I've literally got a Pi Debug Probe and a nRF52840 dev board on my desk, so I gave it a shot - and it works just fine. Make sure the core is awake when you try to connect for debug, or connect under reset; SWD goes to sleep with the rest of the chip.

> All that’s officially supported is using it to debug a raspberry pi

The Pi Debug Probe is a generic DAPlink probe, and will work for pretty much any Cortex-M part. I routinely use mine for debugging STM32 parts.

1 comments

'Connect under reset' is an STM32 thing, nrf52840 can't really do that and the probe doesn't use hardware reset pin. Once the MCU is out of pin reset, Ctrl-AP can hold the mcu in soft reset, but that's the standard behavior.

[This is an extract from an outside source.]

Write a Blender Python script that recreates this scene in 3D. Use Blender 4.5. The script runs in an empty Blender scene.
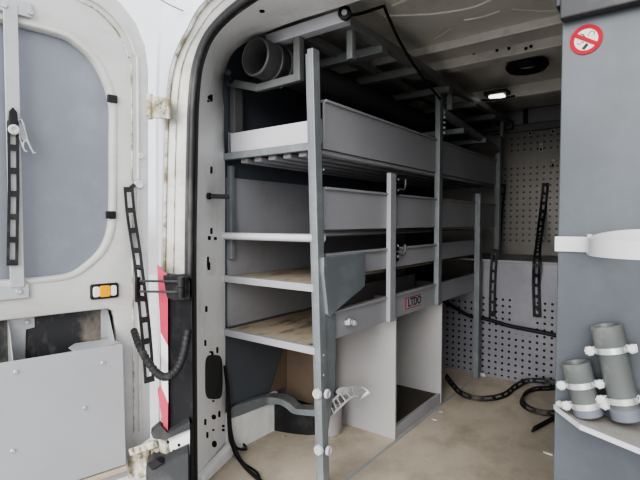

The difference between Pico and Pi Debug Probe are those 100Ω resistors on CLK/DIO lines, so I guess it working for you means I need to try again with resistors soldered.

Thanks for verifying it works!

There's basically zero chance 100Ω resistors are contributing to your issues on a protocol that is host-clocked and can operate in the single kilobaud range.

Lower speed or try one of the other fifty debug firmware projects.

https://github.com/raspberrypi/debugprobe

https://github.com/bugadani/rusty-probe-embassy

https://github.com/probe-rs/rusty-probe

https://github.com/ciniml/rust-dap

https://github.com/ccattuto/rp2040-dap-probe

Not all firmware implements all modes or the CMSIS-DAP spec correctly (most don't implement JTAG, either.)

Okay i'm officially a dumbass - looking at the pinout i can clearly see Arduino pins and normal GPIO pins are mixed up on the board I used (seeed xiao rp2040). Arduino strikes again!